- Dataset extract:

>>>>

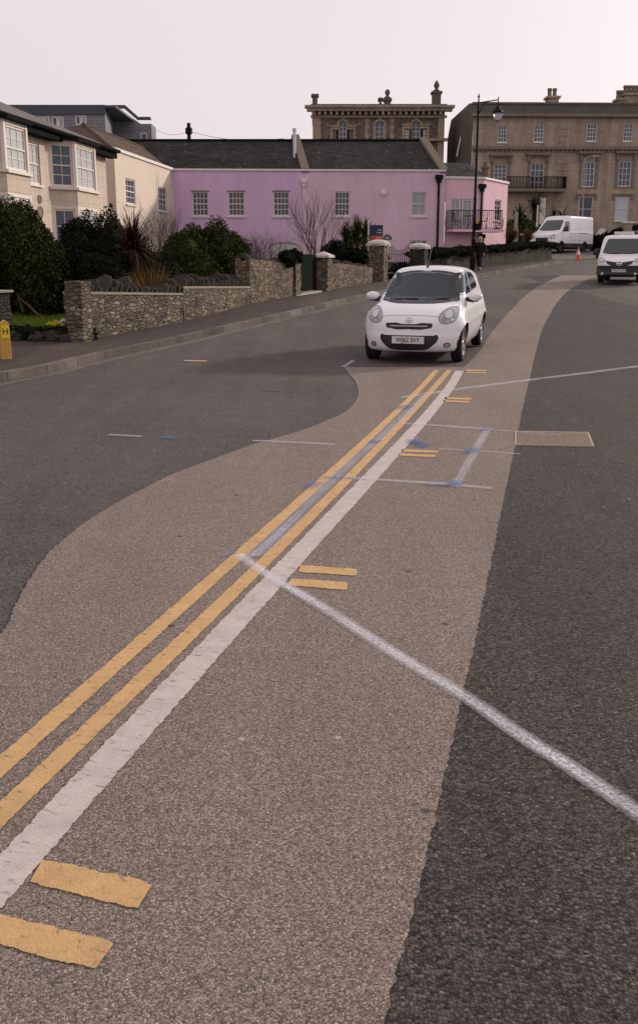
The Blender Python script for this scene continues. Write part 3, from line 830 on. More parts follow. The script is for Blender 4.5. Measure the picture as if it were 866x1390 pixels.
# roof: hip
m = MB(); t = Vector((0,0,.12))
ov = ww.N*.45
E1_ = e1+ov+D_*.3; E0_ = s0+ov; E1_.z = wz; E0_.z = wz
rg = P(-40,121,40.0)
back = D_.cross(Z)*-1
rg0 = rg-D_*14; 
B1 = E1_ - ww.N*(2*((E1_-rg).dot(ww.N))) ; B0 = E0_ - ww.N*(2*((E1_-rg).dot(ww.N)))
print('ridge', rg, E1_, B1)
m.prism([E0_,E1_,rg,rg0], -t); m.prism([E1_+D_*.002,B1,rg+D_*.002], -t); m.prism([rg0,rg,B1,B0], -t)
m.build('roof', M['slate_y'], wh)
gm_ = MB(); gm_.tube([E0_+ww.N*.06-Z*.06,E1_+ww.N*.06-Z*.06], .075, 8); gm_.obox(E0_-Z*.34-ww.N*.4, (E1_-E0_), ww.N*.36, Z*.22); gm_.build('gutter', M['gutter'], wh)
# back volume so that nothing is hollow from the side
m = MB(); m.obox(ww.at(0,0,-.3), ww.U*.2, -ww.N*6, Z*(wz-.4)); m.build('end_wall', M['whitehouse'], wh)

# ---- bright pink block with balcony
pA = P(603.5,300,52.9); pB = P(655,300,53.4); pC = P(687,300,56.6)
zt = P(655,243.5,53.4).z
pf = Wall((pA.x,pA.y),(pB.x,pB.y),.8,zt); ps = Wall((pB.x,pB.y),(pC.x,pC.y),.8,zt)
pb = building('balcony_house', 'bright pink flat-parapet house with black iron balcony and french windows', 'house', (pA.x,pA.y,zg(53)))
fr_ = pf.rect(610.5,270,641,309.5); sd_ = ps.rect(671,271,679.5,300)
pf.holes = [fr_]; ps.holes = [sd_]
mb = MB(); pf.mesh(mb); ps.mesh(mb); mb.obox(ps.at(ps.W-.01,0,-.01), Vector((-.3,5,0)), -ps.U*.2, Z*ps.H); mb.build('wall', M['pink_b'], pb)
# french windows: two leaves
a,c,b,d = fr_; mid = (a+b)/2
mbf = MB()
window(pf, (a,c,mid-.03,d), pb, 2, 3, fm='wframe', gm='curtain', sill=False, split=False, fw=.09, name='french_window')
window(pf, (mid+.03,c,b,d), pb, 2, 3, fm='wframe', gm='curtain', sill=False, split=False, fw=.09, name='french_window')
window(ps, sd_, pb, 2, 4, fm='wframe')
for w in (pf,ps): copeband(w, pb, 'trim', .12, .07, ext=.02)
downpipe(pf, 658-4.5, 250, 308, pb, 'iron', .2, .055)
pl2 = Wall((pB.x,pB.y-.12),(pB.x+1.6,pB.y-.1),.8,zt)
downpipe(pf, 653.5, 318, 345, pb, 'iron', .15, .06, 'lower_downpipe')
# balcony floor + railing
bz = pf.hit(630,311.5)[1]; bd = 1.15; be = pf.W+.75
m = MB(); m.obox(pf.at(.05,bz-.16,.003), pf.U*(be-.05), Z*.14, pf.N*bd); m.build('balcony_floor', M['pink_b'], pb)
m = MB(); rz0, rz1 = bz, bz+.98
def rail(A, B, n):
    for i in range(n+1):
        p = A.lerp(B,i/n); o_ = (B-A).normalized().cross(Z)
        pts = [p, p+Z*.15+o_*.05, p+Z*.32+o_*.10, p+Z*.5+o_*.05, p+Z*.7, p+Z*.96]
        m.tube(pts, .014, 4)
    m.tube([A+Z*.97,B+Z*.97], .025, 6); m.tube([A+Z*.04,B+Z*.04], .02, 6)
q0, q1 = pf.at(.08,bz,bd-.08), pf.at(be-.08,bz,bd-.08)
rail(q0, q1, 26); rail(pf.at(.08,bz,.05), q0, 7); rail(q1, pf.at(be-.08,bz,.05), 7)
m.build('balcony_railing', M['iron'], pb)
# roof behind parapet
m = MB(); e_0 = pf.at(-.2,pf.H-.05,-.2); e_1 = ps.at(0,ps.H-.05,-.3); hp = P(632,221,58.5); hp0 = P(590,221,58.5); e_2 = ps.at(ps.W,ps.H-.05,-.3)
m.prism([e_0,e_1,hp,hp0],-t); m.prism([e_1,e_2,hp],-t); m.prism([hp0,hp,e_2+Vector((0,6,0)),hp0+Vector((0,7,-2))],-t)
m.build('roof', M['slate'], pb)
m = MB(); cp = P(658,240,57); m.lathe([(.22,-.3),(.2,.45),(.26,.47),(.26,.55),(.16,.56),(.13,.85)], cp, 10); M['terracotta'] = plain('terracotta', (.17,.125,.10), .85, .3, 0, .3, 6)
m.build('chimney_pot', M['terracotta'], pb)
# bistro furniture on the balcony
def chair(loc, rz, lab):
    r_ = thing('balcony_chair', lab, 'chair', loc, rz, 'dark furniture on the balcony', world=False)
    s = MB(); s.lathe([(.19,.43),(.2,.445),(.19,.46)], (0,0,0), 14); s.build('seat', M['iron'], r_)
    for x,y in ((-.15,-.15),(.15,-.15),(-.15,.15),(.15,.15)):
        l = MB(); l.tube([(x*1.2,y*1.2,0),(x,y,.43)], .012, 5); l.build('leg', M['iron'], r_)
    b_ = MB(); b_.tube([(-.17,.17,.44),(-.19,.22,.75),(-.1,.24,.9),(.1,.24,.9),(.19,.22,.75),(.17,.17,.44)], .012, 5)
    for k in (-.08,0,.08): b_.tube([(k,.19,.46),(k*1.3,.235,.88)], .008, 4)
    b_.build('backrest', M['iron'], r_)
chair(pf.at(.45,bz-.02,.6), 1.9, 'dark iron chair at the left end of the pink balcony')
chair(pf.at(2.0,bz-.02,.6), -1.7, 'dark iron chair right of the balcony table')
r_ = thing('balcony_table', 'small dark round table between two chairs on the balcony', 'table', pf.at(1.2,bz-.02,.6), 0, world=False)
s = MB(); s.lathe([(.34,.70),(.35,.715),(.34,.73)], (0,0,0), 18); s.build('tabletop', M['iron'], r_)
for k in range(3):
    l = MB(); a_ = k*2*PI/3; l.tube([(.3*math.cos(a_),.3*math.sin(a_),0),(.06*math.cos(a_),.06*math.sin(a_),.36),(.2*math.cos(a_),.2*math.sin(a_),.70)], .012, 5); l.build('leg', M['iron'], r_)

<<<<

- Challenge:
Make an exact copy of the lines from the top of the material through the line with "m = MB(); m.obox(ww.at(0,0,-.3), ww.U*.2, -ww.N*6, Z*(wz-.4));", pictures excluded.

- Exercise solution:
The Blender Python script for this scene continues. Write part 3, from line 830 on. More parts follow. The script is for Blender 4.5. Measure the picture as if it were 866x1390 pixels.
# roof: hip
m = MB(); t = Vector((0,0,.12))
ov = ww.N*.45
E1_ = e1+ov+D_*.3; E0_ = s0+ov; E1_.z = wz; E0_.z = wz
rg = P(-40,121,40.0)
back = D_.cross(Z)*-1
rg0 = rg-D_*14; 
B1 = E1_ - ww.N*(2*((E1_-rg).dot(ww.N))) ; B0 = E0_ - ww.N*(2*((E1_-rg).dot(ww.N)))
print('ridge', rg, E1_, B1)
m.prism([E0_,E1_,rg,rg0], -t); m.prism([E1_+D_*.002,B1,rg+D_*.002], -t); m.prism([rg0,rg,B1,B0], -t)
m.build('roof', M['slate_y'], wh)
gm_ = MB(); gm_.tube([E0_+ww.N*.06-Z*.06,E1_+ww.N*.06-Z*.06], .075, 8); gm_.obox(E0_-Z*.34-ww.N*.4, (E1_-E0_), ww.N*.36, Z*.22); gm_.build('gutter', M['gutter'], wh)
# back volume so that nothing is hollow from the side
m = MB(); m.obox(ww.at(0,0,-.3), ww.U*.2, -ww.N*6, Z*(wz-.4)); m.build('end_wall', M['whitehouse'], wh)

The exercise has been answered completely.